How To Make Linux File Executable

One of the foundational elements of Linux is that it grants you control over your system. This includes allowing users to make files executable. This blog will guide you through the step-by-step process to make a file executable in Linux.

Understanding File Permissions

Before we dive into making a file executable, it’s important to understand Linux file permissions. In Linux, permissions are divided into three: read (r), write (w), and execute (x). Each file and directory has three user-based permission groups:

  • Owner – The User who owns the file.
  • Group – Other users in the file’s group.
  • Others – Other users not in the file’s group.

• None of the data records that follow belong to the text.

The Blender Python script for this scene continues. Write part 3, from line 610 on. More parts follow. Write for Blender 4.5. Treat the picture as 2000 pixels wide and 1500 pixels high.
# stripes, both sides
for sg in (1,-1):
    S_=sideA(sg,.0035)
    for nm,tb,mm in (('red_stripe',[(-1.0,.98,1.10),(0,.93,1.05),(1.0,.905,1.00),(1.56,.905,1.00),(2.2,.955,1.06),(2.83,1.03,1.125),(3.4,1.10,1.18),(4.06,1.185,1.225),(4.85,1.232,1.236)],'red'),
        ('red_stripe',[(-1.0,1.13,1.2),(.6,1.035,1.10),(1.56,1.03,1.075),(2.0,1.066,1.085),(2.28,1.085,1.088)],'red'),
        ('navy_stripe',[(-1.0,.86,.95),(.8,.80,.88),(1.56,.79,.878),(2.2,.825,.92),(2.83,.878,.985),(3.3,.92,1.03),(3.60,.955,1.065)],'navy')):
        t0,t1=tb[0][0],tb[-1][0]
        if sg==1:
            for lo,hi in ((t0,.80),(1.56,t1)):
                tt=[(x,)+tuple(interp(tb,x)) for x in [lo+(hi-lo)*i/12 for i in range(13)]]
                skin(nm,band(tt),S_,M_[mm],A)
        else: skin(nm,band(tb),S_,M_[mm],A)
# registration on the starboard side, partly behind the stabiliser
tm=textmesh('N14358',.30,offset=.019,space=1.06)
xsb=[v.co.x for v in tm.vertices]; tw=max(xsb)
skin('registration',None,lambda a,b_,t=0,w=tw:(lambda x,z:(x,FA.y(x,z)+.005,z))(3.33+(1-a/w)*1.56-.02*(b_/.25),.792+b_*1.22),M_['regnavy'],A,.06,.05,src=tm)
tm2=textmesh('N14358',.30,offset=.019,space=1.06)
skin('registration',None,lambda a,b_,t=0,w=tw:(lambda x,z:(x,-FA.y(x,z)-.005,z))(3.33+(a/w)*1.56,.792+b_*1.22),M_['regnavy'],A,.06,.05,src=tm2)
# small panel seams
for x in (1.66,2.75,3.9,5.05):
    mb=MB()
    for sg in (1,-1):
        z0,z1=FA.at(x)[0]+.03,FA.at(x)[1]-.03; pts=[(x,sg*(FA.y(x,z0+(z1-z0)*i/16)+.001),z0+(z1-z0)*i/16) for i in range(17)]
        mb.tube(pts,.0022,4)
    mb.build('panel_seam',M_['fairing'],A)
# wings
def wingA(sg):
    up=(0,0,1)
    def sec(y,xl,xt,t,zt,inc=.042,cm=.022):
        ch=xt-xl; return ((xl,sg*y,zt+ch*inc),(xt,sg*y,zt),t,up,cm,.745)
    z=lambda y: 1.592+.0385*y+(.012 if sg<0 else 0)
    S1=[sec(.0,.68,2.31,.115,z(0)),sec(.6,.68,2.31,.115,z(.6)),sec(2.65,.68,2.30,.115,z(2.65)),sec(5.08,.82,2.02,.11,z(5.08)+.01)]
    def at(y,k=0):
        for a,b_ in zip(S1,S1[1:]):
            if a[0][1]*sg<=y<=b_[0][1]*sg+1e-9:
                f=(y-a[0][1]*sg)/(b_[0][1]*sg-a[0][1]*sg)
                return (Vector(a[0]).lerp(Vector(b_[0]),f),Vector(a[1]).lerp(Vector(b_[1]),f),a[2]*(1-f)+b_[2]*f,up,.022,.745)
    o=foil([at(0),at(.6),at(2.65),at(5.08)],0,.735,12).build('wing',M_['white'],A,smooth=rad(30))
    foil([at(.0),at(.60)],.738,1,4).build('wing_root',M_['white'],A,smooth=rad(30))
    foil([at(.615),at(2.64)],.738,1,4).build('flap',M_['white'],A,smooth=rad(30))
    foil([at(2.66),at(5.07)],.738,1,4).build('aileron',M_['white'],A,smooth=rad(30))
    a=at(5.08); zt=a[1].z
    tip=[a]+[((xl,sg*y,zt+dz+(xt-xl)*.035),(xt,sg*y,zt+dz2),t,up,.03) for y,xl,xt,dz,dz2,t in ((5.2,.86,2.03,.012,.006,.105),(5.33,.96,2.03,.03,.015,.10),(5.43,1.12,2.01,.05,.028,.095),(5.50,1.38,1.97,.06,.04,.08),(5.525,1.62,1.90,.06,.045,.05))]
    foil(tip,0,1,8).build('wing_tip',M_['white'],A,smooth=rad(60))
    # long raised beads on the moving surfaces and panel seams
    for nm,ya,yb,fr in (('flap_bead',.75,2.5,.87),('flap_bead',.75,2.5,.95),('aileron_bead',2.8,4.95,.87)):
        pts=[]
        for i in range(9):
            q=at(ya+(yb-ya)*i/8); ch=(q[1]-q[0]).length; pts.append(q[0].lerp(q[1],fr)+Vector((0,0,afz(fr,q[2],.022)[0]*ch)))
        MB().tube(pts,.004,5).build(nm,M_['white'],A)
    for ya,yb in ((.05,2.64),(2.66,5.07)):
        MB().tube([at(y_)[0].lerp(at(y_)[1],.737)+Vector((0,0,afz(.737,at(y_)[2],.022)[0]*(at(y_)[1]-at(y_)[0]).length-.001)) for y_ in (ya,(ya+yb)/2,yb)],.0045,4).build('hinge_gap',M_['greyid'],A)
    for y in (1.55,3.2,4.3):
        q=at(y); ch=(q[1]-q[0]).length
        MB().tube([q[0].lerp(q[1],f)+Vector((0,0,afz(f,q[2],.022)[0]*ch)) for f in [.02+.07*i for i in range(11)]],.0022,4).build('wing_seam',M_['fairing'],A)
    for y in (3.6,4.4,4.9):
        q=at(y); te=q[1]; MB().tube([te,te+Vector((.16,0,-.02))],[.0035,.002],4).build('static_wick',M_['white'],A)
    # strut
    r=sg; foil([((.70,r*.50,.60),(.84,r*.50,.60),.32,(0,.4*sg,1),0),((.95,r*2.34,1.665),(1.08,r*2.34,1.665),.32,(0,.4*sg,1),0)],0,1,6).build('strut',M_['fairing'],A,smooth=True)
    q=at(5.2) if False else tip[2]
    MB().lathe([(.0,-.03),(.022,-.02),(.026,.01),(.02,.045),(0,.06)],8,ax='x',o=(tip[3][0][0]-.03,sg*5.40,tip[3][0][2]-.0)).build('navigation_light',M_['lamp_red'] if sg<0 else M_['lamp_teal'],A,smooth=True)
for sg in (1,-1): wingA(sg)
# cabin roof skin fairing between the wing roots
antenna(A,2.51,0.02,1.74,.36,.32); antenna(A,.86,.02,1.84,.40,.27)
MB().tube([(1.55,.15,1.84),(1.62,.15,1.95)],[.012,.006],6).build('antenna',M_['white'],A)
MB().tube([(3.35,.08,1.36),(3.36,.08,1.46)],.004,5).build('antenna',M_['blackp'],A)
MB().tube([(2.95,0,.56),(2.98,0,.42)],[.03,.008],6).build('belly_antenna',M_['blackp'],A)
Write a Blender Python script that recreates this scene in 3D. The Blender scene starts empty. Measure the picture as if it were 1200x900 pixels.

Changing File Permissions: Making a File Executable

To change file permissions in Linux, we use the chmod command (short for change mode). Here’s how you can make a file executable:

    chmod +x filename

Replace filename with the name of your file. This command will make the file executable for the owner, group, and others.

Specific User Permissions

If you want to make a file executable for specific users, the chmod command allows for that as well. Here’s how you can do it:

  • For the owner:
  •         chmod u+x filename

  • For the group:
  •         chmod g+x filename

  • For others:
  •         chmod o+x filename

Again, replace filename with the name of your file.


Linux’s power lies in the control it offers its users, and understanding file permissions is a crucial part of that control. With the chmod command, you can easily make a file executable in Linux. It’s another step on your path to mastering this versatile operating system.